Give the data again, word for word.

_Supplied information_

┌──

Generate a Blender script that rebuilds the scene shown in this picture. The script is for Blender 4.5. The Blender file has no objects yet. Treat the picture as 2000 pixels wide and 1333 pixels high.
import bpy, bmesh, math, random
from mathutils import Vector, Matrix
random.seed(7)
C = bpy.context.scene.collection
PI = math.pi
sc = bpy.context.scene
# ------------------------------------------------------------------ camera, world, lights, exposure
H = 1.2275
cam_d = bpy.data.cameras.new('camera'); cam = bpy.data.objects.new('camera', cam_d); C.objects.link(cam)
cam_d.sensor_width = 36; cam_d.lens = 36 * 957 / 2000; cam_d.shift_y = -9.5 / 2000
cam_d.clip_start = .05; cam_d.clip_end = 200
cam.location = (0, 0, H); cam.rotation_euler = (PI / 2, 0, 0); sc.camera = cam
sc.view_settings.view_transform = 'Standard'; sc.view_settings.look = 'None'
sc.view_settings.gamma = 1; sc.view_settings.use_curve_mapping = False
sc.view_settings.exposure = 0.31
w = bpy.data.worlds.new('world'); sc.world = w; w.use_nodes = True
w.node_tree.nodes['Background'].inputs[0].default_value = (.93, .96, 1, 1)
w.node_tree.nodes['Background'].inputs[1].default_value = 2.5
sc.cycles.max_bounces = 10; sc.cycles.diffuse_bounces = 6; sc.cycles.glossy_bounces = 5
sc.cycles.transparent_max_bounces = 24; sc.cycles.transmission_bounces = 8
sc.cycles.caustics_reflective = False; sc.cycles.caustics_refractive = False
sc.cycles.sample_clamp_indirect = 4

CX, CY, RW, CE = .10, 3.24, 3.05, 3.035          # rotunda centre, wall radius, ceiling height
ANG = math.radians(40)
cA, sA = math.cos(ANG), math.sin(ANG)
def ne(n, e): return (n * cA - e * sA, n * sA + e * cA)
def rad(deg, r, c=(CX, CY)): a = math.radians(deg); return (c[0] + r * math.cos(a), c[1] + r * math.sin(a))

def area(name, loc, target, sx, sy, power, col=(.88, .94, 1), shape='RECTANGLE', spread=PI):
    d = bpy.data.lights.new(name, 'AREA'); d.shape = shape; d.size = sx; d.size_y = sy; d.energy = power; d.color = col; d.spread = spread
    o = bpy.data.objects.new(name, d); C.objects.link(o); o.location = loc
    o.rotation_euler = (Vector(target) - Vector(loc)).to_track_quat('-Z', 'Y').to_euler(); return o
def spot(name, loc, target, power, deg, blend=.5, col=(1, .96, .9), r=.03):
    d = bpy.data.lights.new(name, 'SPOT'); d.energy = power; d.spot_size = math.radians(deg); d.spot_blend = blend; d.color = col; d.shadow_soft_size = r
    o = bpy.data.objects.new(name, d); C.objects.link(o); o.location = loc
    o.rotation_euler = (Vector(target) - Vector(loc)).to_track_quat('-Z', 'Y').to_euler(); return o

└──

_The completed task_
Generate a Blender script that rebuilds the scene shown in this picture. The script is for Blender 4.5. The Blender file has no objects yet. Treat the picture as 2000 pixels wide and 1333 pixels high.
import bpy, bmesh, math, random
from mathutils import Vector, Matrix
random.seed(7)
C = bpy.context.scene.collection
PI = math.pi
sc = bpy.context.scene
# ------------------------------------------------------------------ camera, world, lights, exposure
H = 1.2275
cam_d = bpy.data.cameras.new('camera'); cam = bpy.data.objects.new('camera', cam_d); C.objects.link(cam)
cam_d.sensor_width = 36; cam_d.lens = 36 * 957 / 2000; cam_d.shift_y = -9.5 / 2000
cam_d.clip_start = .05; cam_d.clip_end = 200
cam.location = (0, 0, H); cam.rotation_euler = (PI / 2, 0, 0); sc.camera = cam
sc.view_settings.view_transform = 'Standard'; sc.view_settings.look = 'None'
sc.view_settings.gamma = 1; sc.view_settings.use_curve_mapping = False
sc.view_settings.exposure = 0.31
w = bpy.data.worlds.new('world'); sc.world = w; w.use_nodes = True
w.node_tree.nodes['Background'].inputs[0].default_value = (.93, .96, 1, 1)
w.node_tree.nodes['Background'].inputs[1].default_value = 2.5
sc.cycles.max_bounces = 10; sc.cycles.diffuse_bounces = 6; sc.cycles.glossy_bounces = 5
sc.cycles.transparent_max_bounces = 24; sc.cycles.transmission_bounces = 8
sc.cycles.caustics_reflective = False; sc.cycles.caustics_refractive = False
sc.cycles.sample_clamp_indirect = 4

CX, CY, RW, CE = .10, 3.24, 3.05, 3.035          # rotunda centre, wall radius, ceiling height
ANG = math.radians(40)
cA, sA = math.cos(ANG), math.sin(ANG)
def ne(n, e): return (n * cA - e * sA, n * sA + e * cA)
def rad(deg, r, c=(CX, CY)): a = math.radians(deg); return (c[0] + r * math.cos(a), c[1] + r * math.sin(a))

def area(name, loc, target, sx, sy, power, col=(.88, .94, 1), shape='RECTANGLE', spread=PI):
    d = bpy.data.lights.new(name, 'AREA'); d.shape = shape; d.size = sx; d.size_y = sy; d.energy = power; d.color = col; d.spread = spread
    o = bpy.data.objects.new(name, d); C.objects.link(o); o.location = loc
    o.rotation_euler = (Vector(target) - Vector(loc)).to_track_quat('-Z', 'Y').to_euler(); return o
def spot(name, loc, target, power, deg, blend=.5, col=(1, .96, .9), r=.03):
    d = bpy.data.lights.new(name, 'SPOT'); d.energy = power; d.spot_size = math.radians(deg); d.spot_blend = blend; d.color = col; d.shadow_soft_size = r
    o = bpy.data.objects.new(name, d); C.objects.link(o); o.location = loc
    o.rotation_euler = (Vector(target) - Vector(loc)).to_track_quat('-Z', 'Y').to_euler(); return o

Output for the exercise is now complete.